▸ Material for this task:
+--

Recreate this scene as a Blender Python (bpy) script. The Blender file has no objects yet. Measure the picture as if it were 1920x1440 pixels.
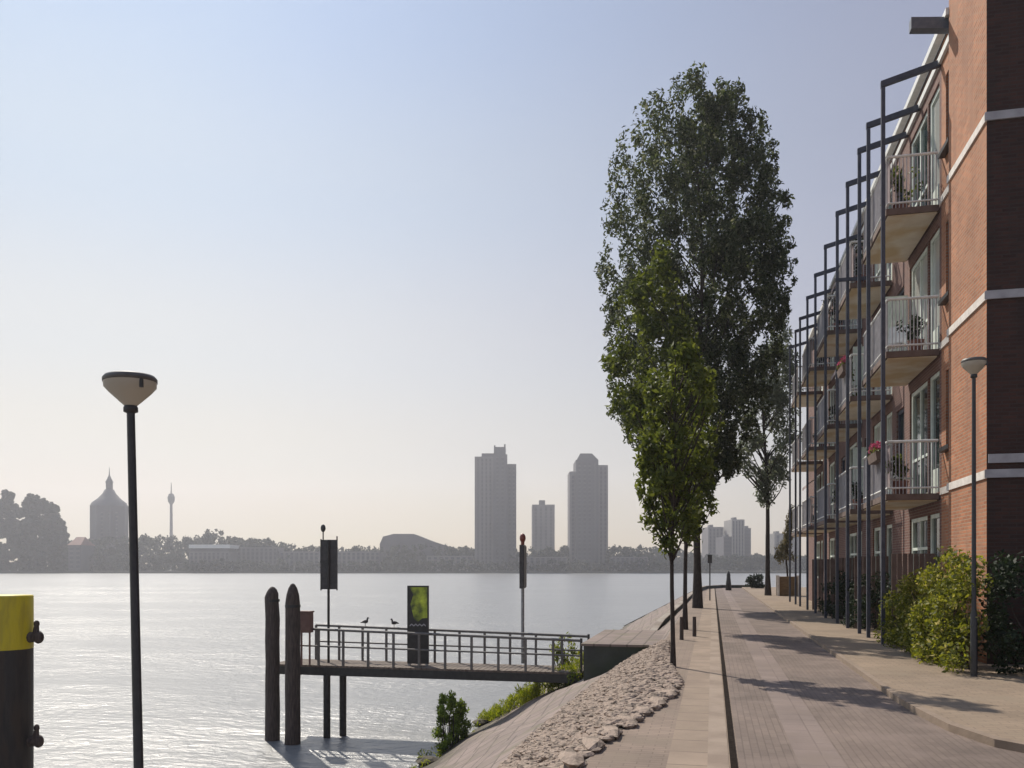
import bpy, math, random
import numpy as np
from mathutils import Vector, Matrix
R = math.radians
random.seed(7)
rng = np.random.default_rng(11)
S = bpy.context.scene
COL = S.collection

# ------------------------------------------------------------------ camera
F = 1600.0; HY = 1062.0; VX = 376.0; EYE = 1.6
TH = math.atan(VX / F)
CT, ST = math.cos(TH), math.sin(TH)
cam = bpy.data.cameras.new('camera'); co = bpy.data.objects.new('camera', cam); COL.objects.link(co)
cam.sensor_width = 36; cam.lens = 36 * F / 1920; cam.shift_y = (HY - 720) / 1920
cam.clip_start = 0.1; cam.clip_end = 6000
co.location = (0, 0, EYE); co.rotation_euler = (R(90), 0, TH)
S.camera = co
S.render.resolution_x = 1024; S.render.resolution_y = 768

# ------------------------------------------------------------------ sky, sun, exposure
SUN_EL, SUN_AZ = 45.0, -40.0
SKYK = 5.55
w = bpy.data.worlds.new("World"); S.world = w; w.use_nodes = True
wn = w.node_tree.nodes; wl = w.node_tree.links
bg = wn['Background']; sky = wn.new('ShaderNodeTexSky'); sky.sky_type = 'NISHITA'; sky.sun_disc = False
sky.sun_elevation = R(SUN_EL); sky.sun_rotation = R(SUN_AZ)
sky.air_density = 1.0; sky.dust_density = 1.0; sky.ozone_density = 1.5; sky.altitude = 0
# hazy summer sky: the Nishita sky thinned by a pale haze veil that is cream at the horizon and blue-grey overhead
tcw = wn.new('ShaderNodeTexCoord'); spw = wn.new('ShaderNodeSeparateXYZ'); wl.new(tcw.outputs['Generated'], spw.inputs[0])
def ramp(stops):
    r = wn.new('ShaderNodeValToRGB'); r.color_ramp.interpolation = 'EASE'
    while len(r.color_ramp.elements) < len(stops): r.color_ramp.elements.new(0.5)
    for e, (p, c) in zip(r.color_ramp.elements, stops): e.position = p; e.color = (*c, 1)
    wl.new(spw.outputs['Z'], r.inputs[0]); return r
rl = ramp([(0.0, (.92, .75, .52)), (.05, (.90, .77, .58)), (.13, (.86, .79, .69)), (.24, (.77, .78, .77)), (.40, (.58, .70, .84)), (.56, (.40, .59, .90)), (1.0, (.28, .40, .66))])
rr = ramp([(0.0, (.78, .64, .49)), (.06, (.69, .60, .51)), (.15, (.55, .54, .54)), (.30, (.43, .43, .54)), (.45, (.35, .365, .49)), (.56, (.32, .335, .46)), (1.0, (.25, .32, .52))])
dt = wn.new('ShaderNodeVectorMath'); dt.operation = 'DOT_PRODUCT'; dt.inputs[1].default_value = (math.sin(R(32)), math.cos(R(32)) * 0.0, 0)
dt.inputs[1].default_value = (1, 0.0, 0); wl.new(tcw.outputs['Generated'], dt.inputs[0])
mrw = wn.new('ShaderNodeMapRange'); mrw.interpolation_type = 'SMOOTHSTEP'
mrw.inputs[1].default_value = -0.62; mrw.inputs[2].default_value = 0.38; wl.new(dt.outputs['Value'], mrw.inputs[0])
mw = wn.new('ShaderNodeMixRGB'); wl.new(mrw.outputs[0], mw.inputs[0]); wl.new(rl.outputs[0], mw.inputs[1]); wl.new(rr.outputs[0], mw.inputs[2])
sc10 = wn.new('ShaderNodeVectorMath'); sc10.operation = 'SCALE'; sc10.inputs['Scale'].default_value = SKYK; wl.new(mw.outputs[0], sc10.inputs[0])
cl = wn.new('ShaderNodeMixRGB'); cl.blend_type = 'DARKEN'; cl.inputs[0].default_value = 1; cl.inputs[2].default_value = (9, 9, 9, 1); wl.new(sky.outputs[0], cl.inputs[1])
mv = wn.new('ShaderNodeMixRGB'); mv.inputs[0].default_value = 0.88
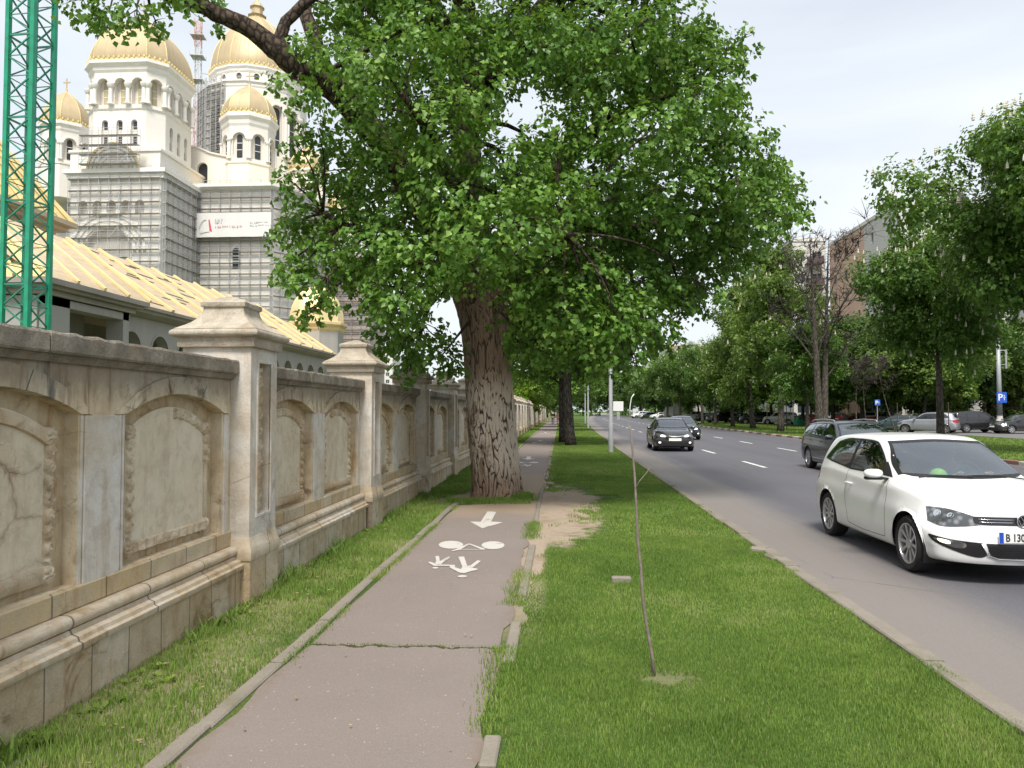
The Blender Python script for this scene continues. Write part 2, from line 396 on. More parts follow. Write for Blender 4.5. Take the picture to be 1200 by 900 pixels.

+--

▸ Written exercise:
Write out the listing above exactly as it stands, pictures excluded.

▸ Exercise result:
Recreate this scene as a Blender Python (bpy) script. The Blender file has no objects yet. Measure the picture as if it were 1920x1440 pixels.
import bpy, math, random
import numpy as np
from mathutils import Vector, Matrix
R = math.radians
random.seed(7)
rng = np.random.default_rng(11)
S = bpy.context.scene
COL = S.collection

# ------------------------------------------------------------------ camera
F = 1600.0; HY = 1062.0; VX = 376.0; EYE = 1.6
TH = math.atan(VX / F)
CT, ST = math.cos(TH), math.sin(TH)
cam = bpy.data.cameras.new('camera'); co = bpy.data.objects.new('camera', cam); COL.objects.link(co)
cam.sensor_width = 36; cam.lens = 36 * F / 1920; cam.shift_y = (HY - 720) / 1920
cam.clip_start = 0.1; cam.clip_end = 6000
co.location = (0, 0, EYE); co.rotation_euler = (R(90), 0, TH)
S.camera = co
S.render.resolution_x = 1024; S.render.resolution_y = 768

# ------------------------------------------------------------------ sky, sun, exposure
SUN_EL, SUN_AZ = 45.0, -40.0
SKYK = 5.55
w = bpy.data.worlds.new("World"); S.world = w; w.use_nodes = True
wn = w.node_tree.nodes; wl = w.node_tree.links
bg = wn['Background']; sky = wn.new('ShaderNodeTexSky'); sky.sky_type = 'NISHITA'; sky.sun_disc = False
sky.sun_elevation = R(SUN_EL); sky.sun_rotation = R(SUN_AZ)
sky.air_density = 1.0; sky.dust_density = 1.0; sky.ozone_density = 1.5; sky.altitude = 0
# hazy summer sky: the Nishita sky thinned by a pale haze veil that is cream at the horizon and blue-grey overhead
tcw = wn.new('ShaderNodeTexCoord'); spw = wn.new('ShaderNodeSeparateXYZ'); wl.new(tcw.outputs['Generated'], spw.inputs[0])
def ramp(stops):
    r = wn.new('ShaderNodeValToRGB'); r.color_ramp.interpolation = 'EASE'
    while len(r.color_ramp.elements) < len(stops): r.color_ramp.elements.new(0.5)
    for e, (p, c) in zip(r.color_ramp.elements, stops): e.position = p; e.color = (*c, 1)
    wl.new(spw.outputs['Z'], r.inputs[0]); return r
rl = ramp([(0.0, (.92, .75, .52)), (.05, (.90, .77, .58)), (.13, (.86, .79, .69)), (.24, (.77, .78, .77)), (.40, (.58, .70, .84)), (.56, (.40, .59, .90)), (1.0, (.28, .40, .66))])
rr = ramp([(0.0, (.78, .64, .49)), (.06, (.69, .60, .51)), (.15, (.55, .54, .54)), (.30, (.43, .43, .54)), (.45, (.35, .365, .49)), (.56, (.32, .335, .46)), (1.0, (.25, .32, .52))])
dt = wn.new('ShaderNodeVectorMath'); dt.operation = 'DOT_PRODUCT'; dt.inputs[1].default_value = (math.sin(R(32)), math.cos(R(32)) * 0.0, 0)
dt.inputs[1].default_value = (1, 0.0, 0); wl.new(tcw.outputs['Generated'], dt.inputs[0])
mrw = wn.new('ShaderNodeMapRange'); mrw.interpolation_type = 'SMOOTHSTEP'
mrw.inputs[1].default_value = -0.62; mrw.inputs[2].default_value = 0.38; wl.new(dt.outputs['Value'], mrw.inputs[0])
mw = wn.new('ShaderNodeMixRGB'); wl.new(mrw.outputs[0], mw.inputs[0]); wl.new(rl.outputs[0], mw.inputs[1]); wl.new(rr.outputs[0], mw.inputs[2])
sc10 = wn.new('ShaderNodeVectorMath'); sc10.operation = 'SCALE'; sc10.inputs['Scale'].default_value = SKYK; wl.new(mw.outputs[0], sc10.inputs[0])
cl = wn.new('ShaderNodeMixRGB'); cl.blend_type = 'DARKEN'; cl.inputs[0].default_value = 1; cl.inputs[2].default_value = (9, 9, 9, 1); wl.new(sky.outputs[0], cl.inputs[1])
mv = wn.new('ShaderNodeMixRGB'); mv.inputs[0].default_value = 0.88
The Blender Python script for this scene continues. Write part 2, from line 396 on. More parts follow. Write for Blender 4.5. Take the picture to be 1200 by 900 pixels.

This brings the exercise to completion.